Tuesday, July 5, 2011

Carpet Bombing

Mom is still waxing nostalgic about the parade of home health aides.

"Ugh," she snorted last night as she handed me a single, tarnished teaspoon so I could toss the salad in a cereal bowl. "You wouldn't believe how they operated in my kitchen." No, I probably wouldn't, given my mother's aversion to utensils, cookware, or food with any kind of flavor.

I listened intently as she retold the general story of "those slobs" who broke or soiled everything in the apawtment. I feigned sympathy, and when her attention turned to draining the hot pot of spaghetti by holding it with a rubber glove (her version of a pot holder) over a miniature strainer in the sink, I got down to the more important business of protecting myself from certain death.

I located the carpet stain remover I had purchased (thankfully) the other day, unrolled a thick wad of paper towels, and scurried into the living room where I had just knocked over my glass of bright pink Dr. Brown's black cherry soda on her white carpet. Knowing I would at least get a warning signal from the sound of her walker crashing against the cabinets as she squeezed her way out of the galley kitchen, I sprayed and blotted and sprayed and blotted with reckless abandon until the footprint sized stain had faded to a wet, pale pink. And I prayed.

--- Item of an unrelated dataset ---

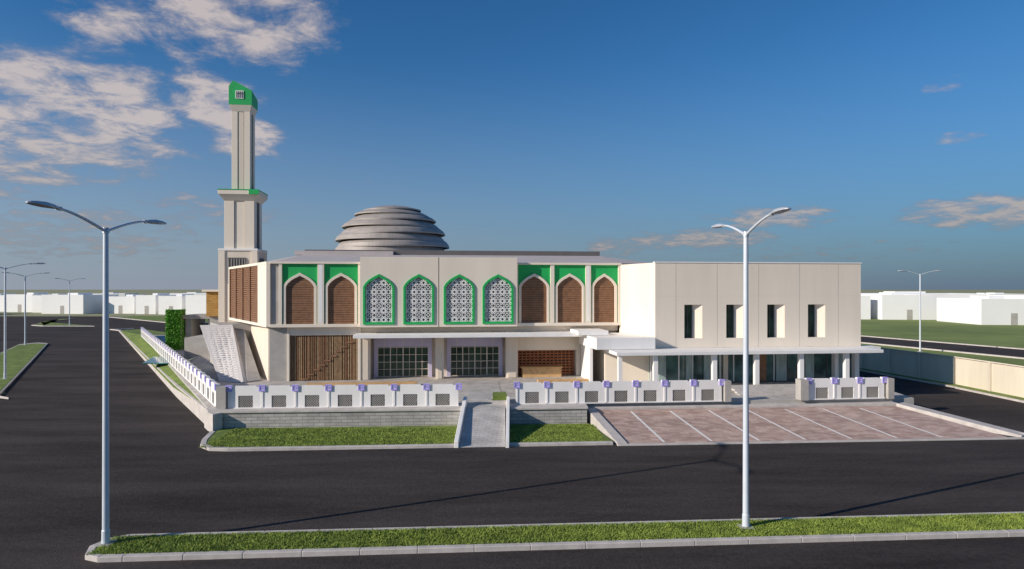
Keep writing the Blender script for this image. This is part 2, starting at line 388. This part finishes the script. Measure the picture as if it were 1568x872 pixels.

Soon she would be returning to her chair, and naturally the spill was right there at its base, only inches away from the Louis Vuitton satchel she keeps right there on the floor so she can have immediate access to whatever the heck she keeps in there. "This pocketbook has been a lifesaver," she told me only a few hours earlier. I was still trying to figure out what she meant by that, but I was also thinking that damn purse could be my lifesaver if I just plunked it down on top of the spill. But this is a woman whose happiness depends on knowing everything is exactly where it should be -- meaning either where it always has been or where she has decided to put it. Not a centimeter off. I was screwed.

She must have assumed I was excited about seeing the fireworks from the balcony, so anxious was I for the sun to set and the light to dim in the living room. She eventually made her way back to the chair, so I considered sitting right there on the floor and waiting for her to settle in so I could rub her feet until it gets dark. Damn summer solstice.

I should have left well enough alone. Last night, she didn't notice a thing. This morning, it was all I could see, so I attacked the stain again with reckless abandon and, naturally, it looks even worse. If there's no post tomorrow, at least you'll know why.